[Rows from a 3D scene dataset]
..........

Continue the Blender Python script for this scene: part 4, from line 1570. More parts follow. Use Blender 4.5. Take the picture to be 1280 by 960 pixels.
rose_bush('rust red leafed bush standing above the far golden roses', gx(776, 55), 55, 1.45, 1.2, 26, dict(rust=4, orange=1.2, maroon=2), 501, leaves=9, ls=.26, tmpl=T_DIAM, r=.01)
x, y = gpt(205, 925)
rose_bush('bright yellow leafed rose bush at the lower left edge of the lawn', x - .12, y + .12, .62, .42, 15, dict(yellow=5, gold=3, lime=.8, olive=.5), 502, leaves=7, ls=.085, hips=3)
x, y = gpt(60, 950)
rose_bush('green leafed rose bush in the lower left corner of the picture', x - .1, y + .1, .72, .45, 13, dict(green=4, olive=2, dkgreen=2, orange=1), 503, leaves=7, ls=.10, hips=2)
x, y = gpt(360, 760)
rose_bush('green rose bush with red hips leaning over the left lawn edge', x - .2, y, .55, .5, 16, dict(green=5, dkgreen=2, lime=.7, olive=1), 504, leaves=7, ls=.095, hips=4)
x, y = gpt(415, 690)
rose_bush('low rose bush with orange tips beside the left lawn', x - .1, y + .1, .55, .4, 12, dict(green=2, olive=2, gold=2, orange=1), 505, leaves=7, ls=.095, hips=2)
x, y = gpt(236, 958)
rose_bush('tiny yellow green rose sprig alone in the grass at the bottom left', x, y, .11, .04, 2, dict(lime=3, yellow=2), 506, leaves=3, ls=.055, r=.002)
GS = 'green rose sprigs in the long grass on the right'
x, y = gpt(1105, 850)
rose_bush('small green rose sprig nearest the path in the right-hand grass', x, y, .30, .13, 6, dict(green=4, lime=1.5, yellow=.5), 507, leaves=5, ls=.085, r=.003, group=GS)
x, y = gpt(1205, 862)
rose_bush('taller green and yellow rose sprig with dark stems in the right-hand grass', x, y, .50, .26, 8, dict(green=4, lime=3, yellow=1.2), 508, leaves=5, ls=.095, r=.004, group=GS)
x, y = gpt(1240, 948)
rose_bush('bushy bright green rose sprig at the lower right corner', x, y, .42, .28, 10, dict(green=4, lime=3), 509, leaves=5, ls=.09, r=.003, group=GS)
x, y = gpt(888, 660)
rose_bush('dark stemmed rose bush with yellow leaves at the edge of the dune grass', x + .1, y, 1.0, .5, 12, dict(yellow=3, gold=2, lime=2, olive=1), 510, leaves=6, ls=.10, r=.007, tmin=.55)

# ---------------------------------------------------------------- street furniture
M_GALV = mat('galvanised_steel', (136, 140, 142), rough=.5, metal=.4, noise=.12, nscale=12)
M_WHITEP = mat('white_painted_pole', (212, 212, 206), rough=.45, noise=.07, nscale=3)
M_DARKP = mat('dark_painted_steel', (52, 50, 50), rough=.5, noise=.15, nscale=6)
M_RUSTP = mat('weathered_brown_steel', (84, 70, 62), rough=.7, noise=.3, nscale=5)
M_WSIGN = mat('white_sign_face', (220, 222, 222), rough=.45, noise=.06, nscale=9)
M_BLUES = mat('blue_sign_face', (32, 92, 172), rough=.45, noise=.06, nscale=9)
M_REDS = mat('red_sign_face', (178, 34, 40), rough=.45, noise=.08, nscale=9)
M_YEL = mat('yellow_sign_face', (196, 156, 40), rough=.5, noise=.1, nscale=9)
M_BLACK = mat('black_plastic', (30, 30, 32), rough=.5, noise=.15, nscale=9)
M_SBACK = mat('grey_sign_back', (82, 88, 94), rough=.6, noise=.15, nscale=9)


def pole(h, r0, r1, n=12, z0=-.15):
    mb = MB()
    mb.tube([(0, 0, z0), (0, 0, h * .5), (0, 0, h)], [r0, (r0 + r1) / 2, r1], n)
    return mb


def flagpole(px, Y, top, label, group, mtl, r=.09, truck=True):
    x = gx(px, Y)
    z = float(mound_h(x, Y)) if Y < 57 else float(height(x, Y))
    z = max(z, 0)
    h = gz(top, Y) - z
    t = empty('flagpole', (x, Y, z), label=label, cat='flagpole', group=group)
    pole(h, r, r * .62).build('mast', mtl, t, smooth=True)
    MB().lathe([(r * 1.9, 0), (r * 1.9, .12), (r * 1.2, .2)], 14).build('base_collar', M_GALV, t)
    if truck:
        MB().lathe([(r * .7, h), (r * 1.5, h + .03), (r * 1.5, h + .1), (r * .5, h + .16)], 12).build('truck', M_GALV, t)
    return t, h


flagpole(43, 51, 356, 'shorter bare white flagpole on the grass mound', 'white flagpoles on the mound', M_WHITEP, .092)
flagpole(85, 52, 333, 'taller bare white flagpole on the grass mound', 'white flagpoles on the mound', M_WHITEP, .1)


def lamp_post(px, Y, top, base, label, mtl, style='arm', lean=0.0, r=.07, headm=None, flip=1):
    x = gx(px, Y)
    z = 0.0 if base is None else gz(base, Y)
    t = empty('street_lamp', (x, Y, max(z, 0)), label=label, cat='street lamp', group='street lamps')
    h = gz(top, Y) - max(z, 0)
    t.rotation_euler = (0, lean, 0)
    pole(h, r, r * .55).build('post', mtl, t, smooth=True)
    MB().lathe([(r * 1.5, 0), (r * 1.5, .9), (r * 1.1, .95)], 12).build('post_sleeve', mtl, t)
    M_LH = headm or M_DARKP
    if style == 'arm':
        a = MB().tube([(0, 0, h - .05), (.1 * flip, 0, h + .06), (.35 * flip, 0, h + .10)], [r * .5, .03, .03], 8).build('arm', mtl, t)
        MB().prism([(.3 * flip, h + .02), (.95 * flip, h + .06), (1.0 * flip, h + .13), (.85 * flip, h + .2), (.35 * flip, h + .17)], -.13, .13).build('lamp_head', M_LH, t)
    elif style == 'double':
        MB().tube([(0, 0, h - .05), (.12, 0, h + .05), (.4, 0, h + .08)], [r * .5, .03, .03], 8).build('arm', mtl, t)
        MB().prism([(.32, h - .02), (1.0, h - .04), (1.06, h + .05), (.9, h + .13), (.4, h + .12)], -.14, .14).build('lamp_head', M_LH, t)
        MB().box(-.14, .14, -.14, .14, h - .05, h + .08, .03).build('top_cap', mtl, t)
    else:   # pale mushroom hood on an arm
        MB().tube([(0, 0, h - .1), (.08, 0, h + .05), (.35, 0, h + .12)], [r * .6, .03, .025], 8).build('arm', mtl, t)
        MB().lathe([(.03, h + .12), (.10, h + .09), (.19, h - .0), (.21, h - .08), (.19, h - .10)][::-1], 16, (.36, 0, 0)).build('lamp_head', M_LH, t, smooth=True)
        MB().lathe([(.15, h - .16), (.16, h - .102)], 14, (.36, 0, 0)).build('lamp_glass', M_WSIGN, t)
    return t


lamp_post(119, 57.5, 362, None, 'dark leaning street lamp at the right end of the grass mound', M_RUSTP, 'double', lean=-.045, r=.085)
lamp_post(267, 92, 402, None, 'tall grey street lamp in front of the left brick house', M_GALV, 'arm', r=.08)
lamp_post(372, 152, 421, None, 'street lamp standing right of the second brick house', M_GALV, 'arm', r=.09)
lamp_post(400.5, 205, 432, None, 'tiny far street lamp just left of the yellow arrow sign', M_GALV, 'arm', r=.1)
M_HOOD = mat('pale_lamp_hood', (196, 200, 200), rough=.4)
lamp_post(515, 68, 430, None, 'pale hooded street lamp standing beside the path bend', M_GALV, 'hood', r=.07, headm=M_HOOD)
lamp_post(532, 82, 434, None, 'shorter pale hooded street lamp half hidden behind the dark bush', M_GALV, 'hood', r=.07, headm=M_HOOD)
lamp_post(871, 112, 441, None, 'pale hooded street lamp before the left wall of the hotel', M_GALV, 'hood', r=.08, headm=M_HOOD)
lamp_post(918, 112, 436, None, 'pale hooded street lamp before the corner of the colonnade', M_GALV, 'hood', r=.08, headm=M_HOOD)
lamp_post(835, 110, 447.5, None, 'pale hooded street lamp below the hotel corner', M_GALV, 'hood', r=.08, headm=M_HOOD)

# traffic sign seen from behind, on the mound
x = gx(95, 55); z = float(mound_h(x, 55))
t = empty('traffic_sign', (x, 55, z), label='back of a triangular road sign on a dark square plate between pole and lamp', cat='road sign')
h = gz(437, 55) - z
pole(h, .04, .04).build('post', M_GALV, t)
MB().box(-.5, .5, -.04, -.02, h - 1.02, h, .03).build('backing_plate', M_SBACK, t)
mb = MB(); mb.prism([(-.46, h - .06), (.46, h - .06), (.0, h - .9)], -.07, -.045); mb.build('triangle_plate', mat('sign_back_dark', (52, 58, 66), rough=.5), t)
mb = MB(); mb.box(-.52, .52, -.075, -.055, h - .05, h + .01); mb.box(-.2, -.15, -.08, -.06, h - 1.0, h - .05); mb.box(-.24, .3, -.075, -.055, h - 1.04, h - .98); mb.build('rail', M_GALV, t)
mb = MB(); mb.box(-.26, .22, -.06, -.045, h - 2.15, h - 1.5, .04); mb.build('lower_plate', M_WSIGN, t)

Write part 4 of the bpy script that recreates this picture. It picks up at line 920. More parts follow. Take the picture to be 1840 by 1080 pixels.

..........

=== What the exercise asks ===
Working from the entries above, return all lines that contain "picture".

=== Output below ===
Continue the Blender Python script for this scene: part 4, from line 1570. More parts follow. Use Blender 4.5. Take the picture to be 1280 by 960 pixels.
rose_bush('green leafed rose bush in the lower left corner of the picture', x - .1, y + .1, .72, .45, 13, dict(green=4, olive=2, dkgreen=2, orange=1), 503, leaves=7, ls=.10, hips=2)
Write part 4 of the bpy script that recreates this picture. It picks up at line 920. More parts follow. Take the picture to be 1840 by 1080 pixels.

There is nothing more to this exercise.